**YOUR TASK**
Find all lines in the listing that include the word "objects", then copy them.

**INFORMATION SUPPLIED**
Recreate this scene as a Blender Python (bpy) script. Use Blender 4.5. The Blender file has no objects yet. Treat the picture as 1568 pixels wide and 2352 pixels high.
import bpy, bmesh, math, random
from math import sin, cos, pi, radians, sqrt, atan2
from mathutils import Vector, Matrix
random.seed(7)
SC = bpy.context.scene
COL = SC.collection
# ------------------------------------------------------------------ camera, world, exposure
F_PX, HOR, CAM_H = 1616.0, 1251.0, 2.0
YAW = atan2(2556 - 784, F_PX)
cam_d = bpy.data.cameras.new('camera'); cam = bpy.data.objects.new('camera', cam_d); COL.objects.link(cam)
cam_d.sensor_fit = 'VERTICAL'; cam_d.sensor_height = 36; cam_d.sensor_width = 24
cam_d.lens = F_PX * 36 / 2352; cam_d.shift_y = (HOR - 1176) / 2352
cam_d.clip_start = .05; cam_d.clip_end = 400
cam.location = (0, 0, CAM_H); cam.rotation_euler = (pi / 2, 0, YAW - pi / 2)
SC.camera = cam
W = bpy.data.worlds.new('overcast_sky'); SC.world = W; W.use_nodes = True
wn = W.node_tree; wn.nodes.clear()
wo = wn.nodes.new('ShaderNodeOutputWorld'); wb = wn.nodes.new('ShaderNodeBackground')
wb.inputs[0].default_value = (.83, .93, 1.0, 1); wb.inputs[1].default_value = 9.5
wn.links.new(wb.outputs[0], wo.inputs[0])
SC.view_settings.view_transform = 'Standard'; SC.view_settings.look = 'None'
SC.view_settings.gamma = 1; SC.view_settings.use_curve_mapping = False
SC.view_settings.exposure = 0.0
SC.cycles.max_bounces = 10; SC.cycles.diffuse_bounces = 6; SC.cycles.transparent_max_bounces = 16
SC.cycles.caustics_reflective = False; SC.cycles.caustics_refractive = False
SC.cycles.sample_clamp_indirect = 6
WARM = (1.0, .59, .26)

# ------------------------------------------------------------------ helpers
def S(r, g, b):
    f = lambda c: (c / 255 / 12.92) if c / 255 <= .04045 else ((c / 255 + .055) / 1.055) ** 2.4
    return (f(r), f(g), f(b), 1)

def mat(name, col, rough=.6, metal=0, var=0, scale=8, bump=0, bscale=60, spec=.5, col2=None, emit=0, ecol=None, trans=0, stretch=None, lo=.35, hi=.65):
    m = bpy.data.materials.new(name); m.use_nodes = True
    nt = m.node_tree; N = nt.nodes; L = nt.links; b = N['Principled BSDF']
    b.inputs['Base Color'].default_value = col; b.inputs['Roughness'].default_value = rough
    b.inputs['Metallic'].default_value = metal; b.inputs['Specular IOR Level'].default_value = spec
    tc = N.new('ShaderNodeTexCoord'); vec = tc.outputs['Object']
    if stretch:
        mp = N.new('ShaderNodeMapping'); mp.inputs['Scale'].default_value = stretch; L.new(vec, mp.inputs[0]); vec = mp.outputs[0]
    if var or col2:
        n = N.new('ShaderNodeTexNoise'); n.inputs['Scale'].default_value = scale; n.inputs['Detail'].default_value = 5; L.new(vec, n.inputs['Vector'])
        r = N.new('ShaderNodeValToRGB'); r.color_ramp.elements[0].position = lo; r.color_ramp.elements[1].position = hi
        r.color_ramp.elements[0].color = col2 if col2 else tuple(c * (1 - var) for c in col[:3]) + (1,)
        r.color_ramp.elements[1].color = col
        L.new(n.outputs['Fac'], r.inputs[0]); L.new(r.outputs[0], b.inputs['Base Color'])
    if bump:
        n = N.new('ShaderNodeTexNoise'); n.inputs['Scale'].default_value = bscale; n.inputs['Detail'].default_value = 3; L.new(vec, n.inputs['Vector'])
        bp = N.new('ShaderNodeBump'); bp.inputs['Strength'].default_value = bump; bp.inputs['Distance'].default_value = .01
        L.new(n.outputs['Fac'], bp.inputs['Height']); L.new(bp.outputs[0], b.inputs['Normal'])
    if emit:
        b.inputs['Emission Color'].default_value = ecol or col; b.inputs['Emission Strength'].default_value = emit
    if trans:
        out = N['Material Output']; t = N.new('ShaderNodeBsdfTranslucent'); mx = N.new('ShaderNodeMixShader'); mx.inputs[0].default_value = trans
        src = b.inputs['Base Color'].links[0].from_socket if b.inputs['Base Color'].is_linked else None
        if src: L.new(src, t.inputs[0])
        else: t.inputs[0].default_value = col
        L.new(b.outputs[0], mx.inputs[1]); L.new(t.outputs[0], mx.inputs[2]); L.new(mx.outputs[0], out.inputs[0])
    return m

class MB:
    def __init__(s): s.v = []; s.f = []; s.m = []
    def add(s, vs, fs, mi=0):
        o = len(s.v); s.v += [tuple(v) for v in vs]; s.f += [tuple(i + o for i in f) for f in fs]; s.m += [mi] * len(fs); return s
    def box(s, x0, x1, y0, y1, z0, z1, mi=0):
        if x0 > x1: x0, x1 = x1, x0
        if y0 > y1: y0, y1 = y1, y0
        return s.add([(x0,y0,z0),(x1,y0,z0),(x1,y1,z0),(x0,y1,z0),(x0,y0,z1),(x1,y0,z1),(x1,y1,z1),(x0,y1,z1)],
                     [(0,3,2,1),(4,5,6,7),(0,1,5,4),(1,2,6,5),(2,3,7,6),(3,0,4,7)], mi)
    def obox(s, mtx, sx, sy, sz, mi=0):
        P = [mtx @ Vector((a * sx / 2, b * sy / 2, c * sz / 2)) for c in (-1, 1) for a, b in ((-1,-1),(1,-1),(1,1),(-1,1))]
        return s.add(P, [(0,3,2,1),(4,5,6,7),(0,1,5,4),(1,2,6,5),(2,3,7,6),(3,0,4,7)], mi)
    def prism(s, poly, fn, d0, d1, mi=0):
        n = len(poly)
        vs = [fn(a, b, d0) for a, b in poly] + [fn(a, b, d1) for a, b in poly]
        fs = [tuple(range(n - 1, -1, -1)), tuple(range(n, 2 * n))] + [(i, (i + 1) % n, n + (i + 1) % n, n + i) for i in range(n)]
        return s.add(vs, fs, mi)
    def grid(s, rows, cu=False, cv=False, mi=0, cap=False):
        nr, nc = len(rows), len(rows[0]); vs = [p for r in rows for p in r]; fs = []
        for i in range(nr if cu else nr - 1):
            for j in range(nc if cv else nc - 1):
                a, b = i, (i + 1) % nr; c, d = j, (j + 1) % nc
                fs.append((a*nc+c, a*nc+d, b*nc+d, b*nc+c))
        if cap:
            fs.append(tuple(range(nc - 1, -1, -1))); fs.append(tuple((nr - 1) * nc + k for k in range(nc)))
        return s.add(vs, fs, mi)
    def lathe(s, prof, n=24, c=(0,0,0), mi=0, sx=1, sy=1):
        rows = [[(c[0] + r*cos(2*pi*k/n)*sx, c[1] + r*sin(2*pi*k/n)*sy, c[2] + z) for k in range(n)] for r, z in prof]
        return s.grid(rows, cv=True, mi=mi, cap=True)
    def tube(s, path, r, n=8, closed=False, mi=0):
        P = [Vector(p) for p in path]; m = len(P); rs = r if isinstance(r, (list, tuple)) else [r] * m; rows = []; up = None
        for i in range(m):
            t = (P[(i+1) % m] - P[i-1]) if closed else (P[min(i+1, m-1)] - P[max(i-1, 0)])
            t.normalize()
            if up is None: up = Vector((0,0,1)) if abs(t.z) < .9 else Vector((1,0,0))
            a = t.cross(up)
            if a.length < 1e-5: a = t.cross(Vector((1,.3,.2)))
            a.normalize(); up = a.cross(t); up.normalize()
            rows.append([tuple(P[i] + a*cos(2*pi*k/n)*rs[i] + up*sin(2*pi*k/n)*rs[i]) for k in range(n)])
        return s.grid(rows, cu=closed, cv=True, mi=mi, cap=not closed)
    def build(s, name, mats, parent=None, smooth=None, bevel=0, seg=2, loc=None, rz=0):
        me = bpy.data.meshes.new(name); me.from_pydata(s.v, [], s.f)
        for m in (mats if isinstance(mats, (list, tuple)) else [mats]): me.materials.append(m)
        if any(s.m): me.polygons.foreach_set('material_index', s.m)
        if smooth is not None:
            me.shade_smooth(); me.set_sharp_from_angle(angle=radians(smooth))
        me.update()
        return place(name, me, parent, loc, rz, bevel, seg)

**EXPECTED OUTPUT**
Recreate this scene as a Blender Python (bpy) script. Use Blender 4.5. The Blender file has no objects yet. Treat the picture as 1568 pixels wide and 2352 pixels high.
cam_d = bpy.data.cameras.new('camera'); cam = bpy.data.objects.new('camera', cam_d); COL.objects.link(cam)